As Jordan mentioned above, it is interesting to see how movie theaters are willing to operate at a loss in order to increase ticket sales and generate more profit from concessions. It was touched on a little bit in the blog post, but I’d like to know more about how much of a loss the theaters are willing to take for the promise of increased concession. Additionally, how much money do theaters lose on average from goods smuggled into the theater to avoid the prices at concession stands? There are so many factors that affect this model, and I think it could definitely be explored further in future blog posts.
The movie theater situation reminds me of amusement parks. I used to go to Kings Dominion, an park just north of Richmond, as a kid. My dad used to always tell me, they break even on ticket sales but make all their money in concessions. A season pass that comes with unlimited visits costs about $100, yet a day pass is about $50. It makes sense to me now, because even though a person with unlimited visits may come ten times during the summer, Kings Dominion wins, because it means extra visits in the park where a person is likely to buy food, merchandise, and participate in arcade games. Even though those visits mean the person will ride more rides, the rides are there regardless, and so those extra visits might mean some extra maintenance costs. Thus, each extra visit stands to benefit the company tremendously.
Jargon: zero marginal costs unless you’re the only one on a ride. At some point there are congestion costs, but season passes help there. When I would go with Scouts it was a big deal, we’d aim to be there when it opened to try to get a few rides in before the crowds arrived, but we’d stay the whole time. Locals can go for two hours and leave when the crowds arrive, and come back another day…

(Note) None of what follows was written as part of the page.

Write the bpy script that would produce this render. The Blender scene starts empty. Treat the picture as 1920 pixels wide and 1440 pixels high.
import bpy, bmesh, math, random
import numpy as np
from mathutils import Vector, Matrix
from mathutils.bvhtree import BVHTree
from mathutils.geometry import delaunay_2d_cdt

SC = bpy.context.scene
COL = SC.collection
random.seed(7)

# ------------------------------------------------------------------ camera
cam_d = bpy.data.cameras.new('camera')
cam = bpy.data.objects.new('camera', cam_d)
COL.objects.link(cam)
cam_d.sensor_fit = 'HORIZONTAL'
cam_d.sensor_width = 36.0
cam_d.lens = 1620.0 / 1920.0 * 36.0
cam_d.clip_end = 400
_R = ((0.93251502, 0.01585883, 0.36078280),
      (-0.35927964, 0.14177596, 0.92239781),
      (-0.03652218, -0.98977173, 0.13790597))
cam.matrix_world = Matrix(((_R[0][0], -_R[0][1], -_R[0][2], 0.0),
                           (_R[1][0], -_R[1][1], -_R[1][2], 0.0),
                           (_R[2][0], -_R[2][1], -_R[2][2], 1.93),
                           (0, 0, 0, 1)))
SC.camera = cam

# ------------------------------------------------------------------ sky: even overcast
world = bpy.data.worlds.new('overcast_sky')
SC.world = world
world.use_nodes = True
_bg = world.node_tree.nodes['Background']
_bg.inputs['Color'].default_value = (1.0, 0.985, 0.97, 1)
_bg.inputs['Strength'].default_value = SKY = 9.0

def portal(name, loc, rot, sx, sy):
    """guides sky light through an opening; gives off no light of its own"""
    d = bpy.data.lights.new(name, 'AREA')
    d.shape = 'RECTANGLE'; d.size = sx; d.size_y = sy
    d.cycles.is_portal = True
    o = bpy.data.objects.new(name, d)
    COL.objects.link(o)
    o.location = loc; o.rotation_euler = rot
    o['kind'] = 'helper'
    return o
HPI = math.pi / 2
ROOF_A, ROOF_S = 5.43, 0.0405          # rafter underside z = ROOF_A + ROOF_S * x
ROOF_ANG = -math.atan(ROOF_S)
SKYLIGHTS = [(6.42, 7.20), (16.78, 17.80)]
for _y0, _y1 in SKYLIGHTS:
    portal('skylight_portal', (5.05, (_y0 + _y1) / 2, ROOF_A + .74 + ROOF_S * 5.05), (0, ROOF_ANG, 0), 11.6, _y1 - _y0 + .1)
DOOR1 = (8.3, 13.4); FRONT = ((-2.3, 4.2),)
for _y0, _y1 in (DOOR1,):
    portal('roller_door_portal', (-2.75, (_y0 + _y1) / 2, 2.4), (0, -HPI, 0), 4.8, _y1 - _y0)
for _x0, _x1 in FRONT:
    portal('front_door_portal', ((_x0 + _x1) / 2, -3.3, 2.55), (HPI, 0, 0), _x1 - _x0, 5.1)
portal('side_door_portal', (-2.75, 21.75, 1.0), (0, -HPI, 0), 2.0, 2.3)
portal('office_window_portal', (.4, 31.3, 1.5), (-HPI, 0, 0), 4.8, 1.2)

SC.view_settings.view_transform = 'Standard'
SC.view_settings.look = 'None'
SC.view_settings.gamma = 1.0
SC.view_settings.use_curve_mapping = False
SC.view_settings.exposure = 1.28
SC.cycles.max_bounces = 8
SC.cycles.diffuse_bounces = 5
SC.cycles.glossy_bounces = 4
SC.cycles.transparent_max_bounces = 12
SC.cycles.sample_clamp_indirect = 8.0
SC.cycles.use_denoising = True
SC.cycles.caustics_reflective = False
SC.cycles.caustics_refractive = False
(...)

I know we touched on this in class but are individual movie theaters subject to restraints on how expensive they can make their concessions relative to ticket prices? It would make sense that movie distributors might be able to have some say because it would be mutually beneficial for the ticket prices and concession prices to be competitive relative to other theaters. Otherwise theaters I imagine could slash ticket prices and raise concessions in order to maximize profits.
A couple of you have touched on the tradeoffs in prices, in particular movie distributors don’t want ticket prices to be too low, and they may want there to be a maximum on concession prices. As I understand the post, there’s a two-part pricing scheme: a fixed cost [base lease] and a marginal cost [share of ticket revenue]. The fixed cost means theaters have to think about average ticket revenue and can’t price too low. Otherwise they’d be happy to price tickets really low.
Do theaters have time-of-day or day-of-week discounts? When a new Star Wars comes out, is the midnight opening showing the same price as a regular one?
In addition, do they price lower in the 3rd week?
I don’t know, I don’t see movies often enough, and I don’t go to Roanoke to a multiplex.
Now I have heard that the multiplexes may have luxury seating replete with wine brought to your seat…again, no personal experience.
A movie theatre near my house underwent renovations a couple years ago. It was a pretty regular complex, with many different theatres, within each one they would try to maximize the amount of seating. After the renovation, though, they have reduced the amount of theatres and have tried to replicate a more home theatre experience. This leads to several less seats and therefore fewer max ticket sales. The amount for the seat is more (probably about 20% more than a regular large movie theatre). I would be curious to see how they have done since. As their strategy seems to almost run backward to the strategy discussed in this blog.